▸ COLLECTED DATA
— START —

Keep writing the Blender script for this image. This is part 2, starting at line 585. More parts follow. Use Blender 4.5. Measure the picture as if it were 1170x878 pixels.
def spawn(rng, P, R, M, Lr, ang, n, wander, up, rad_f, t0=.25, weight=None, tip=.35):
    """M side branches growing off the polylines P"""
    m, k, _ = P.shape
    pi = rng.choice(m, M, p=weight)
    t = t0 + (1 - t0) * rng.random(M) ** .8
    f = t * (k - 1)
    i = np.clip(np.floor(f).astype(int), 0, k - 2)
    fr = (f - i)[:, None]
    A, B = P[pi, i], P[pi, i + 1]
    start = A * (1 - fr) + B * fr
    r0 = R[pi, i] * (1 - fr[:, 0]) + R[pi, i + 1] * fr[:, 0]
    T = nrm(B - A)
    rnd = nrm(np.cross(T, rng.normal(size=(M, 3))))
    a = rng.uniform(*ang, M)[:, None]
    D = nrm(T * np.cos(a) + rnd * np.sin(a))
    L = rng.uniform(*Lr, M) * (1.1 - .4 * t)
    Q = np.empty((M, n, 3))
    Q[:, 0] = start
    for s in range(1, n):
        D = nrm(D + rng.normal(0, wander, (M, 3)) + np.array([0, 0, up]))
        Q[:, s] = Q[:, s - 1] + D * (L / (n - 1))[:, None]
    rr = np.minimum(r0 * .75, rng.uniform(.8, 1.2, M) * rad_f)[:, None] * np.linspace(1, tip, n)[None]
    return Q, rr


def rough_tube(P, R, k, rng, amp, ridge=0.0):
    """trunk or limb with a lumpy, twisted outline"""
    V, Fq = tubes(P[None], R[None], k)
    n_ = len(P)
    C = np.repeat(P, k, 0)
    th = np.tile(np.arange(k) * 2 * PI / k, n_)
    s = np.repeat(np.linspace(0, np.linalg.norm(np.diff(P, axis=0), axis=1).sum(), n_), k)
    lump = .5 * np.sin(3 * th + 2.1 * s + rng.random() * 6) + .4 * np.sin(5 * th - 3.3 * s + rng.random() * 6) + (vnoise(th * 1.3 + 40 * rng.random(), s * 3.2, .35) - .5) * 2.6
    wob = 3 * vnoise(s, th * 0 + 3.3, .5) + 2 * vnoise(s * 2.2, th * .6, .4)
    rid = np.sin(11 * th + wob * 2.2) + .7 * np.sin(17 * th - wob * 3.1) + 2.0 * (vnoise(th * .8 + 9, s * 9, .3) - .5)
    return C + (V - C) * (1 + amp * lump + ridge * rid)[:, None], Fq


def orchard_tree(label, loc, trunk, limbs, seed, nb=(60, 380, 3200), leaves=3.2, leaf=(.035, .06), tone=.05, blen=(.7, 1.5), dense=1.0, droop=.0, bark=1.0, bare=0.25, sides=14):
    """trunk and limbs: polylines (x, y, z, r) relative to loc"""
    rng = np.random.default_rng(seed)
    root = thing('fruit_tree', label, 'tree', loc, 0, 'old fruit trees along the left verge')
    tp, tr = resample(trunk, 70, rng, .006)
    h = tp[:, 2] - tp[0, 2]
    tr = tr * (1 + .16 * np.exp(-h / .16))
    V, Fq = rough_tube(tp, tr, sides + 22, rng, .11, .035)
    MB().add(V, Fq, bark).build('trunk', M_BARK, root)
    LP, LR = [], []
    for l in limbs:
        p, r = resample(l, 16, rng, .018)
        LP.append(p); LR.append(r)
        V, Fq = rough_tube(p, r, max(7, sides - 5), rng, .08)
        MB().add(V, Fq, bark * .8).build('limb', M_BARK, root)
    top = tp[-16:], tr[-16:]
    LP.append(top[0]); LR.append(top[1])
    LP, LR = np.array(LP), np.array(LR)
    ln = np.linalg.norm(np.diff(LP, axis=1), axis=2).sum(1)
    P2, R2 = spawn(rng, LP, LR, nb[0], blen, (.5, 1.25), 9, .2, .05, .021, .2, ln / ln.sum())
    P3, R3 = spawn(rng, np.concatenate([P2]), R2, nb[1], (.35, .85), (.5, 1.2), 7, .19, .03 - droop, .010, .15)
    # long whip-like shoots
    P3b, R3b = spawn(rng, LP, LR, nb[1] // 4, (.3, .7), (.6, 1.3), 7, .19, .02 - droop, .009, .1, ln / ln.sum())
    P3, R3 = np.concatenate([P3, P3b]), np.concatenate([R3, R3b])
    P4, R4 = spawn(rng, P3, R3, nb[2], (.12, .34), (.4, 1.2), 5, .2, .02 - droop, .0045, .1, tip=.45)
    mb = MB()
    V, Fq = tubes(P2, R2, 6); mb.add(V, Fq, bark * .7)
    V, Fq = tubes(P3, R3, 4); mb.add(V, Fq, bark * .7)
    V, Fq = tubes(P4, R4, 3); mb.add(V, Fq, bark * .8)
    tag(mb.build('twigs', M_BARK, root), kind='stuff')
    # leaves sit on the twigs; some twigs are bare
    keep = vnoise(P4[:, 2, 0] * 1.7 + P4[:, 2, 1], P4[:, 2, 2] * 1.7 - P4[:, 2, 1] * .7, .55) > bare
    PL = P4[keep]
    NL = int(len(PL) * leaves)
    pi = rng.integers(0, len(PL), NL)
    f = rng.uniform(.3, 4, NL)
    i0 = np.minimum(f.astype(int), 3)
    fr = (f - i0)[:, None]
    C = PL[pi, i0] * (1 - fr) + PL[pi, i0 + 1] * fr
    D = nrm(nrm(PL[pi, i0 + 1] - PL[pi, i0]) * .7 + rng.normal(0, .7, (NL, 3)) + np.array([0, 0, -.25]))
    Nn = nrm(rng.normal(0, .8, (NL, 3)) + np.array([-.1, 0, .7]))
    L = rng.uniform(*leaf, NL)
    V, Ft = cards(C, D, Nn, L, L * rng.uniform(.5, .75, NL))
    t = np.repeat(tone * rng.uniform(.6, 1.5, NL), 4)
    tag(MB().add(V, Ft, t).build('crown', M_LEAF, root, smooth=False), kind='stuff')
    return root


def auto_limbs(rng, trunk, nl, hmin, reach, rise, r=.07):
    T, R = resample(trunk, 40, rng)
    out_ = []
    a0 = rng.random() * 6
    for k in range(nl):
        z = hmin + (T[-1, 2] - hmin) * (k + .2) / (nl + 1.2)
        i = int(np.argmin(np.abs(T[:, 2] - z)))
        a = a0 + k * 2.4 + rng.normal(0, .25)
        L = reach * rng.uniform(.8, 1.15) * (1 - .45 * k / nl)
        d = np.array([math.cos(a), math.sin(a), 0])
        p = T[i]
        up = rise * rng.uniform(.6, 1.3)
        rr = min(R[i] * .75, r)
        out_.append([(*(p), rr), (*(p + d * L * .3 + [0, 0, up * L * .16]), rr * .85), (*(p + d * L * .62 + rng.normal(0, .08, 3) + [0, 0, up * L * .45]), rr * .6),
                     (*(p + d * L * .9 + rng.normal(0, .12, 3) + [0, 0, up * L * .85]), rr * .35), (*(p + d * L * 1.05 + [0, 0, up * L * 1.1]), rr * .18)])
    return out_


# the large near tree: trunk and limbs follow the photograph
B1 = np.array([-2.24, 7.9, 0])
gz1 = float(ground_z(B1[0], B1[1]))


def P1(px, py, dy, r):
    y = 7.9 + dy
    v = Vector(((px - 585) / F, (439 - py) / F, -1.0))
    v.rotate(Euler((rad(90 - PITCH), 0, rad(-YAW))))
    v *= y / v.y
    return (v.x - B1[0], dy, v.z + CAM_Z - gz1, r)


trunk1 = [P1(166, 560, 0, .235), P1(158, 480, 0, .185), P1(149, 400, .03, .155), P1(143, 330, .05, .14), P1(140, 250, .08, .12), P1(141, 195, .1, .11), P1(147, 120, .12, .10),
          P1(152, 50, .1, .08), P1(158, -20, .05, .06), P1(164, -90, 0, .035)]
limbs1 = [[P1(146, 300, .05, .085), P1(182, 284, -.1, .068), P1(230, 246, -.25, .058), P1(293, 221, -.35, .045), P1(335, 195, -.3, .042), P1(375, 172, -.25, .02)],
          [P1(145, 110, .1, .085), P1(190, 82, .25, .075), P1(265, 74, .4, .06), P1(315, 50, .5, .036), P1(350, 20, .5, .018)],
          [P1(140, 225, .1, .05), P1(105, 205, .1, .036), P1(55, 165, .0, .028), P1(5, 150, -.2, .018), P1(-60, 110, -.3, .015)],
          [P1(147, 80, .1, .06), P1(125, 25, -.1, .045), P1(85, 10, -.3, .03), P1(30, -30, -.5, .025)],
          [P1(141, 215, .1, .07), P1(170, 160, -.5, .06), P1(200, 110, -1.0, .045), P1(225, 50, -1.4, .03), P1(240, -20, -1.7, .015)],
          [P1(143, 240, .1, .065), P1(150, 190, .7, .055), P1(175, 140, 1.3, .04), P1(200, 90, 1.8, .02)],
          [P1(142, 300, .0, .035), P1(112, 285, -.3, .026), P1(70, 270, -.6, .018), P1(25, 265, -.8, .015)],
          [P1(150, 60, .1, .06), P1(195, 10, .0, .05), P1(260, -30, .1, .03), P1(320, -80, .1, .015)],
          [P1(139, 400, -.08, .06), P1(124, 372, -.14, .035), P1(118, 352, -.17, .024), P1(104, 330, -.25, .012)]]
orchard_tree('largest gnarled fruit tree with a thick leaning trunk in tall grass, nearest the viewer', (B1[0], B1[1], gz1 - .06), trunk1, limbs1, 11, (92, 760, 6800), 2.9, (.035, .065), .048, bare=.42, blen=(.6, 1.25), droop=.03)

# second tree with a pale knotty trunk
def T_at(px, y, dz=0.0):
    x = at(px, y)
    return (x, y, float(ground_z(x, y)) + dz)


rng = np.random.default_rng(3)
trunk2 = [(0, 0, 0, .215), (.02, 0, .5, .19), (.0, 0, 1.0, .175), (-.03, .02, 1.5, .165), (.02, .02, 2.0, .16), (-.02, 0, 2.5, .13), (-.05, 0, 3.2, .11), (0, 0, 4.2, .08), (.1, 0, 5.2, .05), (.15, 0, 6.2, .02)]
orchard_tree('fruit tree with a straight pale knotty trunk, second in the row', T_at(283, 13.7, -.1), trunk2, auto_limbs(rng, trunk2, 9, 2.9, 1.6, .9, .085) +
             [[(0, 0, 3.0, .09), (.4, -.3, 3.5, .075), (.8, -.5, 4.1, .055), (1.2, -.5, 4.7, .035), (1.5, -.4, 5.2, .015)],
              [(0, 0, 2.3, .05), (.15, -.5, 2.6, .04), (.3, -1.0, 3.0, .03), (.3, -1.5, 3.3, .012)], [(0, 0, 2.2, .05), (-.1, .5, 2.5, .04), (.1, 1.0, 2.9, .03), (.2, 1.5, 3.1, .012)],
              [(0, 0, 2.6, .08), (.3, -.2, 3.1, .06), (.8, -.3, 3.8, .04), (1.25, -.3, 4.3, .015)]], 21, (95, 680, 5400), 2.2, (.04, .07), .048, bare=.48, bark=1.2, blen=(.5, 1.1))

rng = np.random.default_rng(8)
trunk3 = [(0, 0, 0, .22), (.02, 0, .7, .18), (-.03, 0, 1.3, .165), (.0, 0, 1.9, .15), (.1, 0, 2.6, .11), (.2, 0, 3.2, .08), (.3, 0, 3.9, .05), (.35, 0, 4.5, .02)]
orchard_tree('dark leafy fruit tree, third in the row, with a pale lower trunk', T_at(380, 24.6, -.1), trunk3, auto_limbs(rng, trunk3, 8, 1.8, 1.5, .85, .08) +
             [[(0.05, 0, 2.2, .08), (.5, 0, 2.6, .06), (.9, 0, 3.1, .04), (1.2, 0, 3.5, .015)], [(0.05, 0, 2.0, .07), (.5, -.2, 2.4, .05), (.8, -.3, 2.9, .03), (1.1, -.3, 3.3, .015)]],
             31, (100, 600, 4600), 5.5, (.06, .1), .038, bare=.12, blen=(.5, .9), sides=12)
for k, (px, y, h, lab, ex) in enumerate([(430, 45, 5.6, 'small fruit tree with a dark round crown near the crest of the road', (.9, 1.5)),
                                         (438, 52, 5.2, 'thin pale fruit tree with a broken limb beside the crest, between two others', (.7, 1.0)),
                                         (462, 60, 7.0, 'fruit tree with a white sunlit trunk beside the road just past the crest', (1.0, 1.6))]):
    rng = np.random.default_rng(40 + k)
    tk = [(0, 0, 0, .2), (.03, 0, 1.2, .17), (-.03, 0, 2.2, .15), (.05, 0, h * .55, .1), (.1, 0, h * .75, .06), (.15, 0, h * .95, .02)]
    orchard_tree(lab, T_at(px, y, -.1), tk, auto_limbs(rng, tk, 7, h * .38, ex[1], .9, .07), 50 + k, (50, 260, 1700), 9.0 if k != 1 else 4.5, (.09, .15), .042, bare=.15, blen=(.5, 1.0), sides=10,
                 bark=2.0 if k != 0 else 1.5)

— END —

▸ WHAT TO PRODUCE
In the listing, find all lines with the string "follow" and copy them.

▸ SOLUTION TO THIS TASK
Keep writing the Blender script for this image. This is part 2, starting at line 585. More parts follow. Use Blender 4.5. Measure the picture as if it were 1170x878 pixels.
# the large near tree: trunk and limbs follow the photograph